In many programming languages you can compare strings using operators like >, >=, < etc...and the language will base the comparison on the position of the letter in the alphabet.
For example in PHP
if ('a' < 'b') {
echo 'Yes';
} else {
echo 'No';
}
> Yes
However in postgres or mysql
SELECT
CASE WHEN 'a' < 'b' THEN 'yes' END
FROM table
Output: null
I have a table with strings that I need to compare against each other through SQL.
For example: 6.2(5a) 6.2(5b) -- this would be greater than 6.2(5a) Or 6.2(15) -- this would be greater than 6.2(5a)
I thought of assigning a number to a letter using a regexp but then that would break the comparisons when there are no letter.

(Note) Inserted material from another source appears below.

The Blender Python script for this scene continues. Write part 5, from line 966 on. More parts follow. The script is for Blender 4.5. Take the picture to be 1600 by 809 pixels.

How would you go about this purely in SQL?
NOTE: The original answer went off on a red herring.
A simple comparison sorts character by character.
select 'a1' < 'a9'; -- true because 'a' = 'a' and '1' < '9'.
...but quickly goes to pot.
select 'a10' < 'a9'; -- also true for the same reason.
What you want is a natural sort where the string parts are compared as strings and the numbers are compared as numbers. Doing a natural sort in SQL is not the easiest thing. You either need fixed field widths to sort each substring separately, or maybe something with regexes...
Fortunately there's pg_natural_sort_order, a Postgres extension that implements an efficient natural sort.
If you can't install extensions you can use a stored procedure like btrsort by 2kan.
CREATE FUNCTION btrsort_nextunit(text) RETURNS text AS $$
SELECT
CASE WHEN $1 ~ '^[^0-9]+' THEN
COALESCE( SUBSTR( $1, LENGTH(SUBSTRING($1 FROM '[^0-9]+'))+1 ), '' )
ELSE
COALESCE( SUBSTR( $1, LENGTH(SUBSTRING($1 FROM '[0-9]+'))+1 ), '' )
END
$$ LANGUAGE SQL;
CREATE FUNCTION btrsort(text) RETURNS text AS $$
SELECT
CASE WHEN char_length($1)>0 THEN
CASE WHEN $1 ~ '^[^0-9]+' THEN
RPAD(SUBSTR(COALESCE(SUBSTRING($1 FROM '^[^0-9]+'), ''), 1, 12), 12, ' ') || btrsort(btrsort_nextunit($1))
ELSE
LPAD(SUBSTR(COALESCE(SUBSTRING($1 FROM '^[0-9]+'), ''), 1, 12), 12, ' ') || btrsort(btrsort_nextunit($1))
END
ELSE
$1
END
;
$$ LANGUAGE SQL;
Though it doesn't provide a comparison operator and I'm not going to pretend to understand it. This allows you to use it in an order by
.
select * from things order by btrsort(whatever);
To prevent your naturally sorted queries from turning to mud on large tables, you can create a btree index on the result of that function.
create index things_whatever_btrsort_idx ON things( btrsort(whatever) );
SELECT CASE WHEN 'a' < 'b' THEN 'yes' END FROM table Output: null
This will only output nothing if the table is empty. You don't need a table to test select statements.